Netanyahu Tells Putin Golan Heights Will Remain Under Israeli Control

Netanyahu and Putin
Russian President Vladimir Putin (R) shakes hands with Israeli Prime Minister Benjamin Netanyahu during a meeting at the Kremlin in Moscow, Russia in April 21. Alexander Nemenov/Pool/Reuters

Israeli Prime Minister Benjamin Netanyahu told Russian President Vladimir Putin that retaining the disputed Golan Heights under Israeli control is a "red line" for his country.

Netanyahu spoke to Putin, on Thursday, during a visit to Moscow, the main point of which he claimed was to strengthen security through cooperation between the two countries, especially with the war in nearby Syria in mind.

A stretch of land in south-western Syria, the Golan Heights were seized by Israel in 1967. They have been under Israeli control since then, despite failed bids by Damascus to restore control over the territory. Peace talks and diplomatic pushes to scale back the Israeli occupation have been put on hold since the advent of the Syrian Civil War in 2011.

Netanyahu is now issuing a warning to one of the Syrian government's strongest allies, Putin, that Israel is not currently considering a withdrawal from Golan.

"We will not go back to the days when they fired at our communities and at our children from atop the Heights," Netanyahu told Putin, Israeli daily newspaper Jerusalem Post reports.

"Therefore, with or without a [Syrian] agreement, the Golan Heights will remain under Israeli sovereignty," he said.

Netanyahu told Putin that his country was affected by the war in Syria and hinted that he wished to avoid any misunderstanding between Russian and Israeli forces that may result in an incident, such as Turkey's decision to down a Russian jet, allegedly in its airspace in November. But the Israeli leader said there were issues which were non-negotiable for his country.

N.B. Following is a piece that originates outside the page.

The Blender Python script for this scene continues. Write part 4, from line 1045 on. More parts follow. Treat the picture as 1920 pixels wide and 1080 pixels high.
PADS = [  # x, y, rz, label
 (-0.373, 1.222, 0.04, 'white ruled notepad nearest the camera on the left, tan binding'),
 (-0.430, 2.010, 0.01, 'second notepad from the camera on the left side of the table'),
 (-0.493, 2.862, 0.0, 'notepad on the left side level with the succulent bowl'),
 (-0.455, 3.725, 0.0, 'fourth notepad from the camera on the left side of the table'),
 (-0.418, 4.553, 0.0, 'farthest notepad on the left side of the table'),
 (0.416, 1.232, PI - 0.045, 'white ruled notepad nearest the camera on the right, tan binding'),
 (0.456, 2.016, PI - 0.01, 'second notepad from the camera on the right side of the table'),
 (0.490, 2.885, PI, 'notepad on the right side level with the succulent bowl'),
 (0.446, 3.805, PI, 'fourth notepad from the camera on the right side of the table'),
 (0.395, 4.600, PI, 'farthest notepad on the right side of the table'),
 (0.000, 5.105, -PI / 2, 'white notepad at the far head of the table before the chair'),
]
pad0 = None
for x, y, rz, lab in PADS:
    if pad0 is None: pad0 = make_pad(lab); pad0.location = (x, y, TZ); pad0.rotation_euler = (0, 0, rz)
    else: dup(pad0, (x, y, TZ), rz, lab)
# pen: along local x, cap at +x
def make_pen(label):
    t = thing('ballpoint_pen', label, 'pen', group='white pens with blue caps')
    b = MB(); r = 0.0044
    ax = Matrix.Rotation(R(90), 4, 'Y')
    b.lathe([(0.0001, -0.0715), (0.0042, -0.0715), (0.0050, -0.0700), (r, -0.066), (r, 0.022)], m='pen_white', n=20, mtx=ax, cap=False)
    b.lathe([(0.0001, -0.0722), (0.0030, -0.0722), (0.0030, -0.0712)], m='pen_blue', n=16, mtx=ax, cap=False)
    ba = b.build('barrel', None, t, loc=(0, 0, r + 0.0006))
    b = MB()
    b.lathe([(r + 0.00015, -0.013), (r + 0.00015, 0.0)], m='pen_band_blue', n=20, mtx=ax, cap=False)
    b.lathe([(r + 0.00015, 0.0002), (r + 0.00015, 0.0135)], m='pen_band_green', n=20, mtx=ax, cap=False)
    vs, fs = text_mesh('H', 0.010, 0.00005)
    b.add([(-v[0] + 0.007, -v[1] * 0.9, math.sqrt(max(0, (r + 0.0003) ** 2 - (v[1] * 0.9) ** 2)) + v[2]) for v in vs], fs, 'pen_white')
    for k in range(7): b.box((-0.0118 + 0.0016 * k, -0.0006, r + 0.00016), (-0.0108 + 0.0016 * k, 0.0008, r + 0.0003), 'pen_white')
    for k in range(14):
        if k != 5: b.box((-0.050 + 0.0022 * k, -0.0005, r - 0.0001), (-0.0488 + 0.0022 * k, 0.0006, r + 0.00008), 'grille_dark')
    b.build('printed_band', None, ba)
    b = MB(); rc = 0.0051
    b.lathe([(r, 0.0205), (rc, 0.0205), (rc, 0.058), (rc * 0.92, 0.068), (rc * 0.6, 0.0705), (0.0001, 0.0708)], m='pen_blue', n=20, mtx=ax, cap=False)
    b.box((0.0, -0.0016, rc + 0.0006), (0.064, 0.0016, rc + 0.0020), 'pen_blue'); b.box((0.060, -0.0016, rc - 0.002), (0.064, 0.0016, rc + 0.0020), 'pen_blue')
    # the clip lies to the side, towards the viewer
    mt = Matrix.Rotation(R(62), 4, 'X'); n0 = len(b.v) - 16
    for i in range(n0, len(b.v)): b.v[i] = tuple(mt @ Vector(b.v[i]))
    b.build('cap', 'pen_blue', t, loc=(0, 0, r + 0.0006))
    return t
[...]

"Israel has clear redlines for our self-defense," he said. "First of all, we are acting to the best of our ability to prevent the transfer of advanced weaponry from Iran and Syria to Hezbollah in Lebanon. Secondly, we are working to prevent the establishment of an additional terrorist front against us from the Golan Heights. These are our red lines, and we will continue to maintain them."

The two leaders have now met three times since September, hinting at growing cooperation between the two countries. Meanwhile ties between both leaders and U.S. President Barack Obama appear to have weakened.

The Kremlin later commented on Netanyahu's statement, with Putin's spokesman Dmitry Peskov saying "Russia's position has not changed in any way," state news agency Itar-Tass reports.

Peskov said Russia's position on the Golan heights continues to be "in line" with the 1981 UN resolution calling for Israel to withdraw its forces from the territory.